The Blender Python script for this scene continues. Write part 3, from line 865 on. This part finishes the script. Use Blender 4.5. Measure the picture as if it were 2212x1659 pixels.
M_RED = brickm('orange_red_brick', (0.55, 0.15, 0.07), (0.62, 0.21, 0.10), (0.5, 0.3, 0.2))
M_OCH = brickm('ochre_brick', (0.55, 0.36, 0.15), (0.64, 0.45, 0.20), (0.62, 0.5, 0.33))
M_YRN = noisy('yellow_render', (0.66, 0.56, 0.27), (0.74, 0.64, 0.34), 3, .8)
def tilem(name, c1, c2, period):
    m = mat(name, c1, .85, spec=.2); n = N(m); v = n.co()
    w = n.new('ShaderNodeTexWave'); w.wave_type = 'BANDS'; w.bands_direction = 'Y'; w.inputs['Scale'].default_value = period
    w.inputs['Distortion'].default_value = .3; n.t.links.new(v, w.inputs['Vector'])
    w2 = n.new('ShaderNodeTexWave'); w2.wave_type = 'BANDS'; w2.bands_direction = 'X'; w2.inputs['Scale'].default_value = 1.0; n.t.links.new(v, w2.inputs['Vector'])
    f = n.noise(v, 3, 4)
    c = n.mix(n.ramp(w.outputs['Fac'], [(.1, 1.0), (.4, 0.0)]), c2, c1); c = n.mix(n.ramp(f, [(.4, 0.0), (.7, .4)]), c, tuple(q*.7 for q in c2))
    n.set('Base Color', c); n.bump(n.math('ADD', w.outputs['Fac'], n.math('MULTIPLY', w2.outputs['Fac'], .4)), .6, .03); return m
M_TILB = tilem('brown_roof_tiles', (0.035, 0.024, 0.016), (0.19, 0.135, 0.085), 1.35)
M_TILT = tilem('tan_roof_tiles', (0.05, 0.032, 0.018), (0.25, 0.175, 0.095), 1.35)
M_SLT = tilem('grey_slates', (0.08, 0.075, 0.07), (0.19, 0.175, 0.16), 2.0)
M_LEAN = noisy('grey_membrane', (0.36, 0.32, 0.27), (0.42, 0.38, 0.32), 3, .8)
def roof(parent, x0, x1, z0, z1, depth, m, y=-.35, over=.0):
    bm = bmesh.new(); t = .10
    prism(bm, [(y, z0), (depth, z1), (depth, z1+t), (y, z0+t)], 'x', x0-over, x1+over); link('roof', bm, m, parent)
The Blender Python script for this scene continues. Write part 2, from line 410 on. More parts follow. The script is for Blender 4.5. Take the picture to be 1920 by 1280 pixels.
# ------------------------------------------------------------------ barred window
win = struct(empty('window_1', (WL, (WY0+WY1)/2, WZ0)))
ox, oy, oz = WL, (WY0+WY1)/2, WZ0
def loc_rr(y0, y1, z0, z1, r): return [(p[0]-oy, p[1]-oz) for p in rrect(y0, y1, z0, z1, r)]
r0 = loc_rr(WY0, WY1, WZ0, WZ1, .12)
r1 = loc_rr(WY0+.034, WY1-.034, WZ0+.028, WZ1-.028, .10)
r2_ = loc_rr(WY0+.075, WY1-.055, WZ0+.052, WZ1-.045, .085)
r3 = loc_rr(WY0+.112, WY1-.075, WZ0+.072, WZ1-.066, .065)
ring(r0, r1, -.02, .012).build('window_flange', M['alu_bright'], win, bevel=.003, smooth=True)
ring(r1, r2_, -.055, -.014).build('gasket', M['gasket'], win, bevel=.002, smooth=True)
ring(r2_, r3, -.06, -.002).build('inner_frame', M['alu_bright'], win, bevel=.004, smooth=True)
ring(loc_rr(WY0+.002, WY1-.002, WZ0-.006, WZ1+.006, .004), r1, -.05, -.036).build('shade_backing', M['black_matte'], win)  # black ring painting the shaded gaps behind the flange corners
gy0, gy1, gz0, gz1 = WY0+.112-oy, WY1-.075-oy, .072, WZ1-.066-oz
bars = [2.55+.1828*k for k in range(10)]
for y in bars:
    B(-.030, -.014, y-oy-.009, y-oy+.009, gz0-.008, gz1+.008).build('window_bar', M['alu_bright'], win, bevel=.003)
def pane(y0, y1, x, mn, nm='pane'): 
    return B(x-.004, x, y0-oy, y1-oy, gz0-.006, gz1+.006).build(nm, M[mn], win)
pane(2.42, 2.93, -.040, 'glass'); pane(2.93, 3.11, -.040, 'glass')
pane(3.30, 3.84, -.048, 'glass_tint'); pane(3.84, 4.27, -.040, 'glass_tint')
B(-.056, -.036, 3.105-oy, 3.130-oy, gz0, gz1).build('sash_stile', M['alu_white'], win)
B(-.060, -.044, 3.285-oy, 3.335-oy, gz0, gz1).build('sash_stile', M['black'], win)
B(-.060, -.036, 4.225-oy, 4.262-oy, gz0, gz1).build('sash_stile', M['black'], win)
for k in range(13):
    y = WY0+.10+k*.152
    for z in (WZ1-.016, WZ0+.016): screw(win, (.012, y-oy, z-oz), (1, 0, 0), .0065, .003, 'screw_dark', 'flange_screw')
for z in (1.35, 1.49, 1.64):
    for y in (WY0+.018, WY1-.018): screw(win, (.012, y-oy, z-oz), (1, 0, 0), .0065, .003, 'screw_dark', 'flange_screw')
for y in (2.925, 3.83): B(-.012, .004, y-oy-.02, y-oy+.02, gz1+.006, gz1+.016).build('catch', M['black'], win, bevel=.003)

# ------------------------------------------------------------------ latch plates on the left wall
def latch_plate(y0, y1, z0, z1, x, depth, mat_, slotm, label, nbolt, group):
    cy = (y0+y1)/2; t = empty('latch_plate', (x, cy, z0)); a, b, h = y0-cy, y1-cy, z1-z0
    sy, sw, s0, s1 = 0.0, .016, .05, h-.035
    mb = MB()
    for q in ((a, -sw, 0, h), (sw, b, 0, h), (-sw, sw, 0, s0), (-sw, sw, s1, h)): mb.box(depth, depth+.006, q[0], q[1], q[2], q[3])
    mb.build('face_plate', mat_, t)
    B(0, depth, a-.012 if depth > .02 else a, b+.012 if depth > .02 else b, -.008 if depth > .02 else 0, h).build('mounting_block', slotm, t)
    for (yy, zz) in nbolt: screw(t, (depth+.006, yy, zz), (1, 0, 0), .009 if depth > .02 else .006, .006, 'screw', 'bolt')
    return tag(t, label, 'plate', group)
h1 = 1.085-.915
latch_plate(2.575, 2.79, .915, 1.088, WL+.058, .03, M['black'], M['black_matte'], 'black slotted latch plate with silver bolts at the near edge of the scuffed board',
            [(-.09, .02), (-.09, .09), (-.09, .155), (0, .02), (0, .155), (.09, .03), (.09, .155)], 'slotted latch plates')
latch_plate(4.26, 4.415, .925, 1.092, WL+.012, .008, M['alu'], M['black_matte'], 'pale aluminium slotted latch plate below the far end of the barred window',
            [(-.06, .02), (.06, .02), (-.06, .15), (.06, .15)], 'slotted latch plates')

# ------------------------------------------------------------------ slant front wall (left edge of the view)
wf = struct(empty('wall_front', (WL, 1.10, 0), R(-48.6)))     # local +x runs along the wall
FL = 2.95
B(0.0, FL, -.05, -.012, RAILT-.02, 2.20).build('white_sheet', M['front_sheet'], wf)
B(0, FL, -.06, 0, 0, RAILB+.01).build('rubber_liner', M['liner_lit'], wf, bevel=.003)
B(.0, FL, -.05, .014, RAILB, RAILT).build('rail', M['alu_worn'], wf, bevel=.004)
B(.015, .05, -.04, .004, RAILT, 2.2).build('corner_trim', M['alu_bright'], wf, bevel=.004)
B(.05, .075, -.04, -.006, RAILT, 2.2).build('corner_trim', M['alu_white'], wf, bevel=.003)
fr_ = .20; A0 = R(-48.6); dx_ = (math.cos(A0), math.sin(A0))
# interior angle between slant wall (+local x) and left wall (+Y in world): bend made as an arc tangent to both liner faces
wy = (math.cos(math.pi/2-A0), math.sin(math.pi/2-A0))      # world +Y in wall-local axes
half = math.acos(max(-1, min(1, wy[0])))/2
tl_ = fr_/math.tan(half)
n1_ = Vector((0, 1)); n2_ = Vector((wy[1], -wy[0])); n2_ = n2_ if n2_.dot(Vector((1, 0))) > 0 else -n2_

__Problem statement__
Go through the material line by line. Show each line that contains the string "Write".

__Solved problem__
The Blender Python script for this scene continues. Write part 3, from line 865 on. This part finishes the script. Use Blender 4.5. Measure the picture as if it were 2212x1659 pixels.
The Blender Python script for this scene continues. Write part 2, from line 410 on. More parts follow. The script is for Blender 4.5. Take the picture to be 1920 by 1280 pixels.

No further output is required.